The New York Metropolitan Transportation Authority is facing an $800 million gap as subsidies dry up from state and local governments and the recession dampens demand. To the fill the gap, the MTA is considering a fare increase. According to the New York Times:
“But faced with a quickly deteriorating financial situation — the budget gap has almost doubled in the past month — and with few options for additional revenue, transit planners have privately discussed the possibility of higher fares this year or a larger increase in 2011, when a 7.5 percent increase is scheduled, according to people familiar with the conversations.
“Such a move still faces significant opposition among transit officials and politicians, and officials at the authority said that raising fares this year was very unlikely. But the authority’s chairman, Jay H. Walder, may have opened a door, though a small one, at a press conference on Wednesday.
“Throughout the situation, it has been my intent to hold to that scheduled increase,” Mr. Walder said. “I believe that having regularly scheduled increases is preferable to increasing fares and tolls in other circumstances, and we’re trying very much to stay in that mode.”
To its credit, the MTA has suggested some cost reductions, including laying off ticket takers as it completes a transition to an electronic system. An even more effective way to cut costs would be to use public-private partnerships to improve efficiency and streamline operating costs, much as transit agencies in Europe, Latin America, and China have done for decades. But, this is probably too much to hope for during the present crisis.
Before raising fares across the board, however, the MTA should consider dynamic pricing of routes based on demand. As I’ve pointed out for the Washington, D.C. metro system in a previous article, across the board fares could actually be harmful, while demand-based fares could move the system toward efficiency (and higher revenues). Meanwhile, the MTA is likely losing lots of revenue by not using demand-based pricing.

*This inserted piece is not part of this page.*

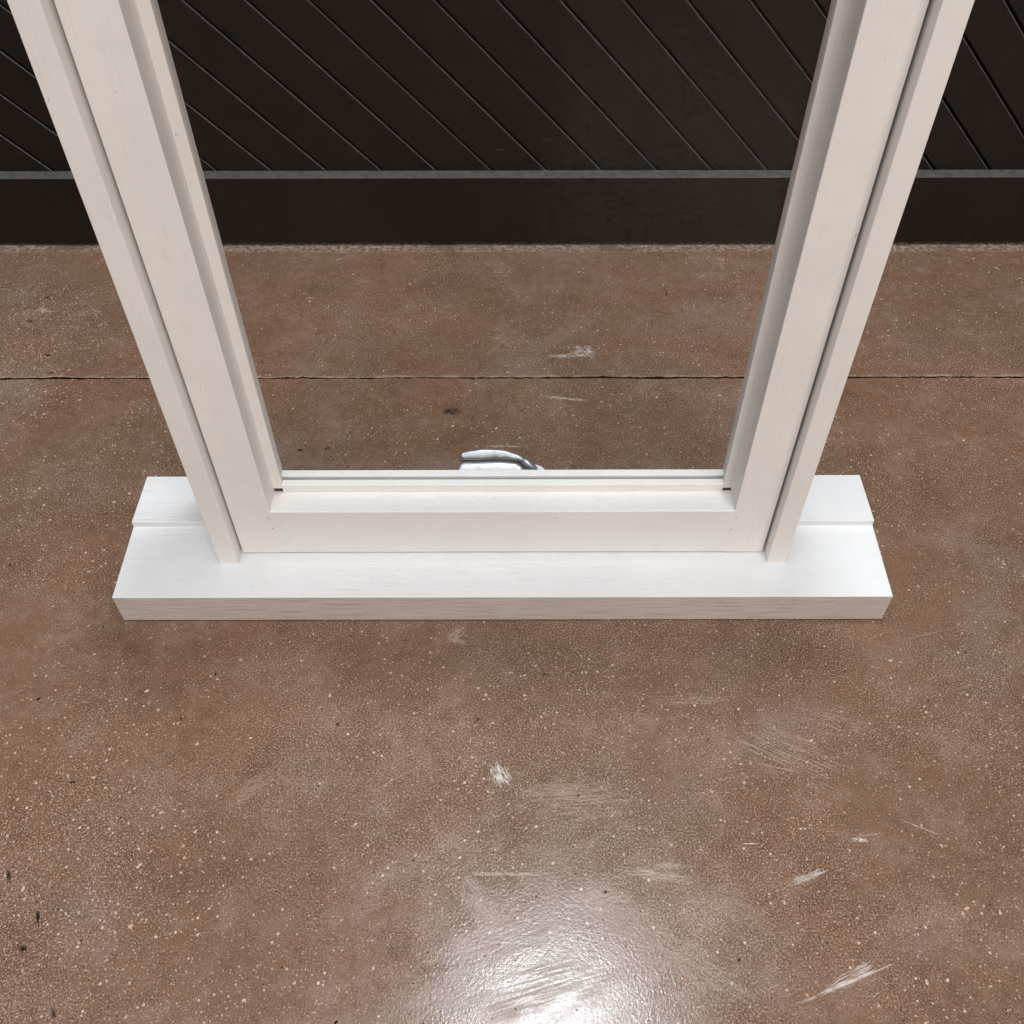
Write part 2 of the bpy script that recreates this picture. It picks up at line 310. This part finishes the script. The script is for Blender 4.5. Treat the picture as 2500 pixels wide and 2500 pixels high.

In principle, demand-based pricing would increase fares along congested routes at congested times of the day to ensure uncongested travel. This is a marginal-revenue (rather than average revenue) approach to pricing and is now quite possible given the state of the art in transit fare collection. As I wrote in the Washington Post, the key is to charge the right fare for the right customer at the right time of the day to optimize transit service:
“The underlying principle is that fares should be set based on willingness to pay for most travelers. Commuters who value the convenience of traveling at peak times or using the busiest stations would be charged for doing so. Thus, no one is denied access to travel, but variable pricing asks commuters to more rigorously evaluate their options. This is the same principle that many toll roads have begun using to maintain the flow of traffic, raise revenue and spread out travel more efficiently over the course of a day.
“And by raising fares in this way, Metro can still keep costs low for targeted groups such as low-income patrons through individual subsidies as well as on important but less-traveled routes.”
This should be part of a broader initiative to move toward an enterprise-based approach to managing transit and moving away from a subsidy, naive public interest model that most transit agencies currently operate under.